There is heartening and interesting news on the PC sales front.


The good news is that sales are rebounding from the depths of the recession. It's not surprising that portable devices are driving the rebound. But, coupled with the end of the bad economic times, this is as good a time as any to recognize that the PC industry is fundamentally changed.


IDC reports that in 2010, the PC industry will enter a five-year period of double-digit growth. This year worldwide growth will be 12.6 percent greater than 2009 and will reach 333.2 million units. It predicts growth rates between 13.9 percent and 11.3 percent will follow for the next four years.


It's important to note the strength of laptops and other mobile devices segments. Says the TechWeb story discussing the findings:

Driving the increase will be portable PCs, which are expected to account for 70% of the global market by 2012. Meanwhile, desktop PCs will see only slightly positive yearly growth through 2014, with declining shipments in all regions except Asia/Pacific, excluding Japan.

IDC points out that revenue recovery will be slower. That makes sense, since laptops and netbooks are cheaper than desktops. It also suggests that vendors have to get used to the volume-over-unit-cost strategies over the long haul.

Gartner released numbers two weeks ago that also are optimistic. It projects that 366.1 million PCs will ship this year, which would be 19.7 percent more than the 305.8 million that moved globally in 2009. Spending is thought likely to advance 12.2 percent and reach $245 billion. That is a big leap from the firm's December forecast, which saw an increase of 13.3 percent in shipments and 1.9 percent higher revenues.
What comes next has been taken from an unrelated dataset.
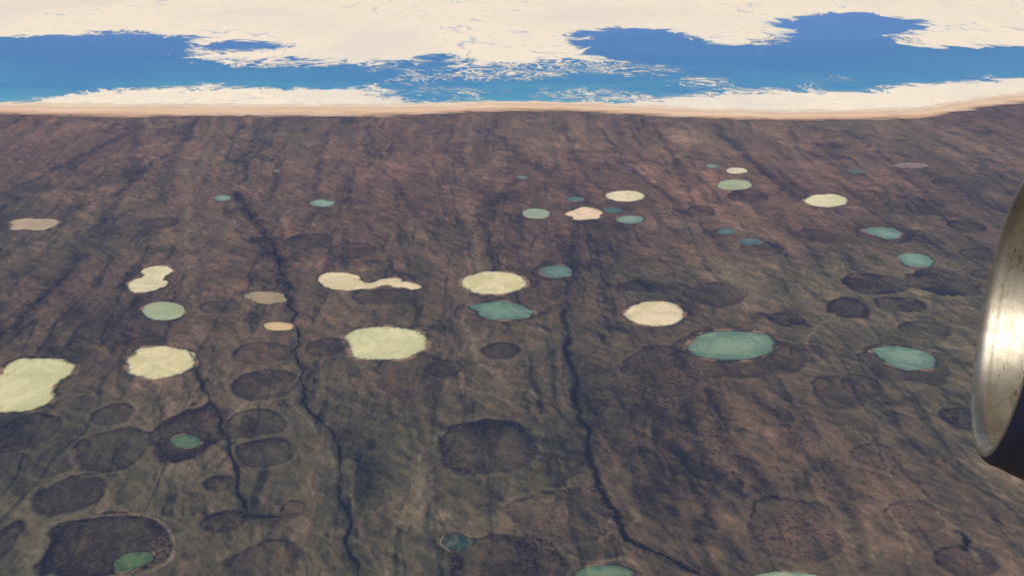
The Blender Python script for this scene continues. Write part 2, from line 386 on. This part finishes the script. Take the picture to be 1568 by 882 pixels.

Gartner also sees mobile growth as the driver. Said research director George Shiffler:

We expect mobile PCs to drive 90 percent of PC growth over the next three years. In 2009, mobile PCs accounted for 55 percent of all PC shipments; by 2012, we expect mobile PCs to account for nearly 70 percent of shipments.

The extent of growth of mobile computers is illustrated by iSuppli's finding that Acer "came within a hair's breadth" of displacing Dell and claiming second spot, after HP, in the worldwide PC market. Acer-which features mobility-expanded by 21 percent in 2009. In raw numbers, the expansion was 31.8 million units, to 38.485 million. Dell dropped 9.9 percent. The vendor-the denizen of the the Top 10 that declined-saw shipments shrink from 43.3 million in 2008 to 38.959 million last year. HP retained the top spot with 59.62 million units shipped, a 19.7 percent market share. Its growth was 7.4 percent.


As the long recession finally ends, demand increases and slick new devices continue to appear, the numbers will become even more weighted toward mobile computing. Not a surprise -- but certain something to acknowledge.